To view this page correctly you must have Chinese characters installed.
Print

An ode to ARAMA

23 Jan 2015

I am still astonished me as I bounce around the management rights community to find people that have invested heavily in management rights, or make their living from it (as I do), who are not members of ARAMA.  Some of those people can be are quite vocal as to why they are not members.

Any organisation comes with its issues.  Schisms, splits, laziness, indulgence, skullduggery.  Sort of like what happens with body corporate committees.  Or large law firms.  Those things happen.  They will always happen.

Irrespective of that, ARAMA is the only body standing between the management rights industry and the opponents of the management rights industry.  And there are some quite vocal opponents at times.

You might have a sour taste in your mouth with ARAMA for some reason.  Perhaps you had a bad experience a few years ago with an ARAMA committee member.  Maybe you didn’t get the returned phone call you wanted. Maybe an ARAMA staffer couldn’t give you the advice you wanted.  That doesn’t mean to me that that you should not contribute by being a member of the only organisation that will actively seek to prevent the anti-management rights brigade from hurting the management rights industry.

We had an ARAMA group meeting a few weeks ago to help collate ARAMA’s response to the latest BCCM review paper.  Six lawyers (notionally in competition with each other) all in the one room with a common cause, which is supporting the management rights industry.  Only ARAMA could facilitate that.  It wouldn’t happen without it.

I personally think that any person who owns a management rights business should be an ARAMA member.  That comments applies equally to service providers who make their living (or a substantial part of it) from the management rights industry.  Those that don’t support ARAMA leave the burden of protecting the management rights industry only to the paid up members. 

Strength is in numbers.  The government listens to numbers.

Our firm is a fully paid up member. We are quite proud of that. The services we provide to ARAMA are free. That is a little way for us to give back to the industry which is obviously a fairly large part of our legal practice.   We are not Robinson Crusoe in terms of our contribution to ARAMA.  All of the lawyers on the lawyer’s panel do their bit. 

The benefit of ARAMA as an organisation was quite clearly seen in the recent Property Occupations Act amendments which is something that, but for the involvement of ARAMA over many years, simply would not have happened the way it did.  The legislation and forms were changed through ARAMA’s intervention to help management rights owners.
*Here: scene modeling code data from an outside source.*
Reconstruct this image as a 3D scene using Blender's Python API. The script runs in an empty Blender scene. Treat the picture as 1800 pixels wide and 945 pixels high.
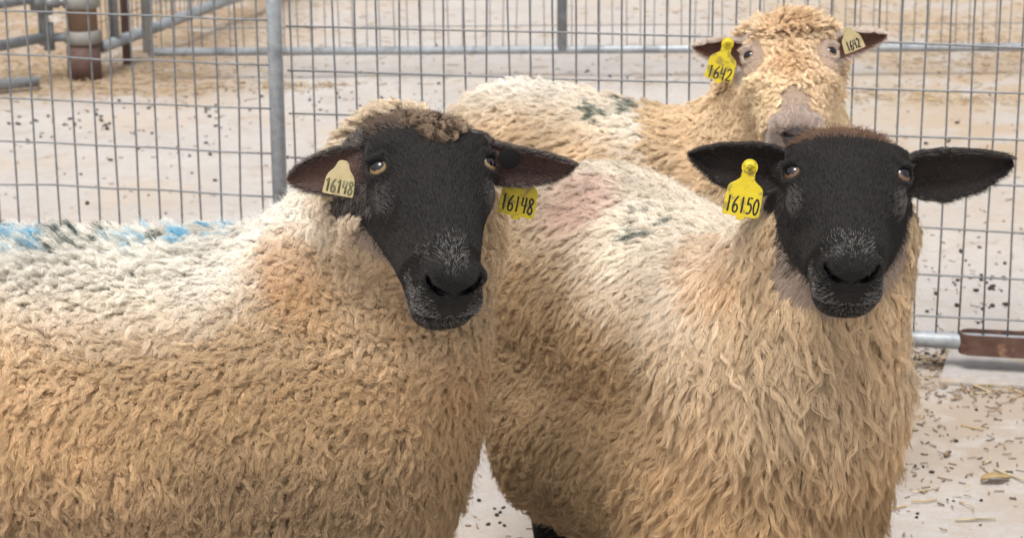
import bpy, math, random
import numpy as np
from mathutils import Vector, Matrix

random.seed(7)
rng = np.random.default_rng(7)
SC = bpy.context.scene
COL = SC.collection
rad = math.radians

# ------------------------------------------------------------------ camera
CAM_H = 1.48
PITCH, ROLL, FPX = rad(15.212), -0.0057, 3756.6
_R0 = np.array([1., 0, 0]); _U0 = np.array([0, math.sin(PITCH), math.cos(PITCH)]); _D = np.array([0, math.cos(PITCH), -math.sin(PITCH)])
CAM_R = math.cos(ROLL) * _R0 + math.sin(ROLL) * _U0
CAM_U = math.cos(ROLL) * _U0 - math.sin(ROLL) * _R0
CAM_P = np.array([0, 0, CAM_H])
cd = bpy.data.cameras.new("camera")
cam = bpy.data.objects.new("camera", cd); COL.objects.link(cam)
cd.sensor_width = 36.0
cd.lens = FPX / 1800 * 36
cd.clip_start = 0.05; cd.clip_end = 1000
cd.dof.use_dof = True
cd.dof.focus_distance = 2.72
cd.dof.aperture_fstop = 12.5
M = Matrix(((CAM_R[0], CAM_U[0], -_D[0], 0), (CAM_R[1], CAM_U[1], -_D[1], 0), (CAM_R[2], CAM_U[2], -_D[2], CAM_H), (0, 0, 0, 1)))
cam.matrix_world = M
SC.camera = cam

# ------------------------------------------------------------------ sky, sun, exposure (bright overcast)
SUN_EL, SUN_AZ = rad(66), rad(200)      # azimuth clockwise from +Y: sun high, behind the photographer's left
w = bpy.data.worlds.new("World"); SC.world = w; w.use_nodes = True
nt = w.node_tree; nt.nodes.clear()
out = nt.nodes.new("ShaderNodeOutputWorld"); bg = nt.nodes.new("ShaderNodeBackground")
sky = nt.nodes.new("ShaderNodeTexSky"); sky.sky_type = 'NISHITA'; sky.sun_disc = False
sky.sun_elevation = SUN_EL; sky.sun_rotation = SUN_AZ
sky.dust_density = 4.0; sky.air_density = 1.0
hsv = nt.nodes.new("ShaderNodeHueSaturation"); hsv.inputs['Saturation'].default_value = 0.12
nt.links.new(sky.outputs[0], hsv.inputs['Color']); nt.links.new(hsv.outputs[0], bg.inputs[0]); nt.links.new(bg.outputs[0], out.inputs[0])
bg.inputs[1].default_value = 0.15
sd = bpy.data.lights.new("sun", 'SUN'); sd.energy = 1.7; sd.angle = rad(22); sd.color = (1.0, 0.96, 0.9)
sun = bpy.data.objects.new("sun", sd); COL.objects.link(sun)
sdir = Vector((math.sin(SUN_AZ) * math.cos(SUN_EL), math.cos(SUN_AZ) * math.cos(SUN_EL), math.sin(SUN_EL)))
sun.rotation_euler = sdir.to_track_quat('Z', 'Y').to_euler()
sun.location = (0, 0, 6)
SC.view_settings.view_transform = 'Standard'; SC.view_settings.look = 'None'
SC.view_settings.gamma = 1.0; SC.view_settings.use_curve_mapping = False
SC.view_settings.exposure = 0.55
SC.render.engine = 'CYCLES'
SC.cycles.max_bounces = 6; SC.cycles.diffuse_bounces = 4; SC.cycles.transmission_bounces = 4
SC.cycles.use_denoising = True; SC.cycles.use_adaptive_sampling = False
SC.cycles_curves.shape = 'RIBBONS'


# ------------------------------------------------------------------ helpers
def A3(*v): return np.array(v, float)
def unit(v):
    v = np.asarray(v, float); return v / np.maximum(np.linalg.norm(v, axis=-1, keepdims=True), 1e-9)


def pix(px, py, Y):
    """world point seen at a place of the 1800 wide photograph, at world depth Y"""
    d = _D + CAM_R * (px - 900) / FPX + CAM_U * (472.5 - py) / FPX
    return CAM_P + d * (Y / d[1])


def setp(o, label=None, cat=None, group=None, kind=None):
    if label: o['label'] = label
    if cat: o['category'] = cat
    if group: o['group'] = group
    if kind: o['kind'] = kind
    return o


def empty(name, loc, rotz=0.0):
    o = bpy.data.objects.new(name, None); o.empty_display_size = 0.1
    o.location = loc; o.rotation_euler = (0, 0, rotz); COL.objects.link(o); return o


def mesh_obj(name, verts, faces, mat, parent=None, smooth=True, loc=None):
    me = bpy.data.meshes.new(name)
    me.from_pydata([tuple(v) for v in verts], [], [tuple(int(i) for i in f) for f in faces]); me.update()
    if smooth: me.polygons.foreach_set('use_smooth', [True] * len(me.polygons))
    if mat: me.materials.append(mat)
    o = bpy.data.objects.new(name, me); COL.objects.link(o)
    if parent: o.parent = parent
    if loc is not None: o.location = loc
    return o


class MB:
    """collects vertices and faces of one mesh"""
    def __init__(s): s.v = []; s.f = []
    def add(s, v, f):
        n = len(s.v); s.v.extend([tuple(x) for x in v]); s.f.extend([tuple(i + n for i in q) for q in f])
    def tube(s, pts, r, n=8, cap=True, rr=None):
        pts = [np.asarray(p, float) for p in pts]; V = []; F = []
        up = A3(0, 0, 1)
        prev = None
        for i, p in enumerate(pts):
            t = unit(pts[min(i + 1, len(pts) - 1)] - pts[max(i - 1, 0)])
            if prev is None:
                a = np.cross(t, up)
                if np.linalg.norm(a) < 1e-3: a = np.cross(t, A3(1, 0, 0))
            else:
                a = prev - t * np.dot(prev, t)
            a = unit(a); b = np.cross(t, a); prev = a
            ri = rr[i] if rr is not None else r
            for k in range(n):
                an = 2 * math.pi * k / n
                V.append(p + ri * (math.cos(an) * a + math.sin(an) * b))
        for i in range(len(pts) - 1):
            for k in range(n):
                F.append((i * n + k, i * n + (k + 1) % n, (i + 1) * n + (k + 1) % n, (i + 1) * n + k))
        if cap:
            F.append(tuple(range(n - 1, -1, -1))); m = (len(pts) - 1) * n; F.append(tuple(range(m, m + n)))
        s.add(V, F)
    def prism(s, poly, o, ex, ey, ez, d0, d1, bev=0.0):
        """polygon (2D) in the frame o, ex, ey extruded along ez from d0 to d1"""
        n = len(poly); P = np.array(poly, float); c = P.mean(0)
        rings = [(d0, 1.0), (d1, 1.0)] if not bev else [(d0, None), (d0 + bev, 1), (d1 - bev, 1), (d1, None)]
        V = []; F = []
        for d, k in rings:
            Q = P
            if k is None:
                di = c - P; L = np.linalg.norm(di, axis=1, keepdims=True); Q = P + di / L * bev
            for q in Q: V.append(o + ex * q[0] + ey * q[1] + ez * d)
        m = len(rings)
        for j in range(m - 1):
            for k in range(n): F.append((j * n + k, j * n + (k + 1) % n, (j + 1) * n + (k + 1) % n, (j + 1) * n + k))
        F.append(tuple(range(n - 1, -1, -1))); F.append(tuple(range((m - 1) * n, m * n)))
        s.add(V, F)
    def build(s, name, mat, parent=None, origin=None, smooth=True):
        v = np.array(s.v)
        if origin is not None: v = v - np.asarray(origin)
        return mesh_obj(name, v, s.f, mat, parent, smooth)


# ------------------------------------------------------------------ materials
def new_mat(name):
    m = bpy.data.materials.new(name); m.use_nodes = True
    nt = m.node_tree; b = nt.nodes['Principled BSDF']
    return m, nt, b


def noise_mat(name, c1, c2, scale=30, rough=0.6, metal=0.0, bump=0.0, c3=None, t3=0.62, s3=6, spec=0.5, detail=6):
    m, nt, b = new_mat(name)
    tc = nt.nodes.new('ShaderNodeTexCoord')
    n = nt.nodes.new('ShaderNodeTexNoise'); n.inputs['Scale'].default_value = scale; n.inputs['Detail'].default_value = detail
    nt.links.new(tc.outputs['Object'], n.inputs['Vector'])
    r = nt.nodes.new('ShaderNodeValToRGB'); r.color_ramp.elements[0].color = (*c1, 1); r.color_ramp.elements[1].color = (*c2, 1)
    r.color_ramp.elements[0].position = .3; r.color_ramp.elements[1].position = .7
    nt.links.new(n.outputs['Fac'], r.inputs['Fac']); colout = r.outputs['Color']
    if c3:
        n3 = nt.nodes.new('ShaderNodeTexNoise'); n3.inputs['Scale'].default_value = s3; n3.inputs['Detail'].default_value = 8
        nt.links.new(tc.outputs['Object'], n3.inputs['Vector'])
        r3 = nt.nodes.new('ShaderNodeValToRGB'); r3.color_ramp.elements[0].position = t3 - .04; r3.color_ramp.elements[1].position = t3 + .04
        nt.links.new(n3.outputs['Fac'], r3.inputs['Fac'])
        mx = nt.nodes.new('ShaderNodeMix'); mx.data_type = 'RGBA'; mx.inputs[7].default_value = (*c3, 1)
        nt.links.new(r3.outputs['Color'], mx.inputs[0]); nt.links.new(colout, mx.inputs[6]); colout = mx.outputs[2]
    nt.links.new(colout, b.inputs['Base Color'])
    b.inputs['Roughness'].default_value = rough; b.inputs['Metallic'].default_value = metal
    b.inputs['Specular IOR Level'].default_value = spec
    if bump:
        bp = nt.nodes.new('ShaderNodeBump'); bp.inputs['Strength'].default_value = bump; bp.inputs['Distance'].default_value = .002
        nt.links.new(n.outputs['Fac'], bp.inputs['Height']); nt.links.new(bp.outputs[0], b.inputs['Normal'])
    return m


def attr_mat(name, rough=0.9, spec=0.1, bump=0.0, bscale=400):
    m, nt, b = new_mat(name)
    a = nt.nodes.new('ShaderNodeAttribute'); a.attribute_name = 'col'
    nt.links.new(a.outputs['Color'], b.inputs['Base Color'])
    b.inputs['Roughness'].default_value = rough; b.inputs['Specular IOR Level'].default_value = spec
    if bump:
        tc = nt.nodes.new('ShaderNodeTexCoord'); n = nt.nodes.new('ShaderNodeTexNoise'); n.inputs['Scale'].default_value = bscale
        nt.links.new(tc.outputs['Object'], n.inputs['Vector'])
        bp = nt.nodes.new('ShaderNodeBump'); bp.inputs['Strength'].default_value = bump; bp.inputs['Distance'].default_value = .002
        nt.links.new(n.outputs['Fac'], bp.inputs['Height']); nt.links.new(bp.outputs[0], b.inputs['Normal'])
    return m


def hair_mat(name, transl=0.3, gloss=0.0, rough=0.4):
    m = bpy.data.materials.new(name); m.use_nodes = True; nt = m.node_tree; nt.nodes.clear()
    o = nt.nodes.new('ShaderNodeOutputMaterial'); a = nt.nodes.new('ShaderNodeAttribute'); a.attribute_name = 'col'
    d = nt.nodes.new('ShaderNodeBsdfDiffuse'); t = nt.nodes.new('ShaderNodeBsdfTranslucent'); mx = nt.nodes.new('ShaderNodeMixShader')
    nt.links.new(a.outputs['Color'], d.inputs[0]); nt.links.new(a.outputs['Color'], t.inputs[0])
    mx.inputs[0].default_value = transl
    nt.links.new(d.outputs[0], mx.inputs[1]); nt.links.new(t.outputs[0], mx.inputs[2]); last = mx.outputs[0]
    if gloss:
        g = nt.nodes.new('ShaderNodeBsdfHair'); g.component = 'Reflection'
        g.inputs['RoughnessU'].default_value = rough; g.inputs['RoughnessV'].default_value = 1.0; g.inputs['Offset'].default_value = -.1
        g.inputs['Color'].default_value = (1, .95, .90, 1)
        m2 = nt.nodes.new('ShaderNodeMixShader'); m2.inputs[0].default_value = gloss
        nt.links.new(last, m2.inputs[1]); nt.links.new(g.outputs[0], m2.inputs[2]); last = m2.outputs[0]
    nt.links.new(last, o.inputs[0])
    return m


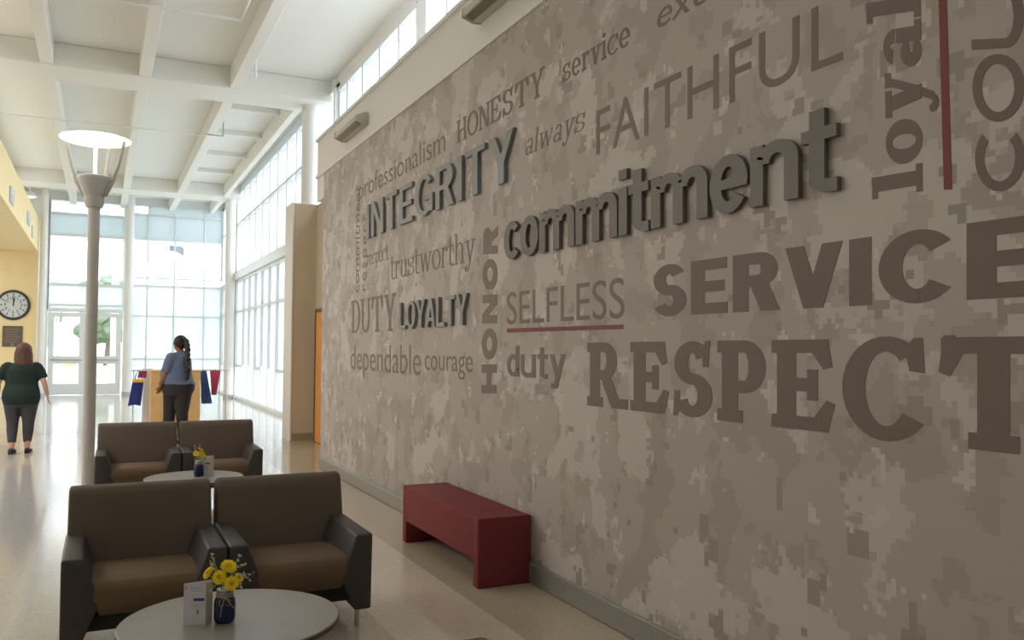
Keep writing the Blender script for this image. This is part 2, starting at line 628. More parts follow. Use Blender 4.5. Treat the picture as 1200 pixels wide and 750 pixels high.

And there is more legislative change on the way. The balance of the Body Corporate and Community Management Act amendments.  The next attack on the tenure of management rights agreements, which seems to happen at least every five years or so.  The review of the Property Occupations Act regulations. 

Of course, on top of those, there will be various policy positions taken by government departments and the Office of Fair Trading which could impact adversely on management rights owners. Everyone needs to chip in to make ARAMA viable because without that support, the management rights industry could be left in a very vulnerable position.

Everyone involved in the management rights industry can do their bit by at least becoming an ARAMA member.  You can contribute more to the organisation if you have the time and the inclination, but an ARAMA membership is at least a very good place to start.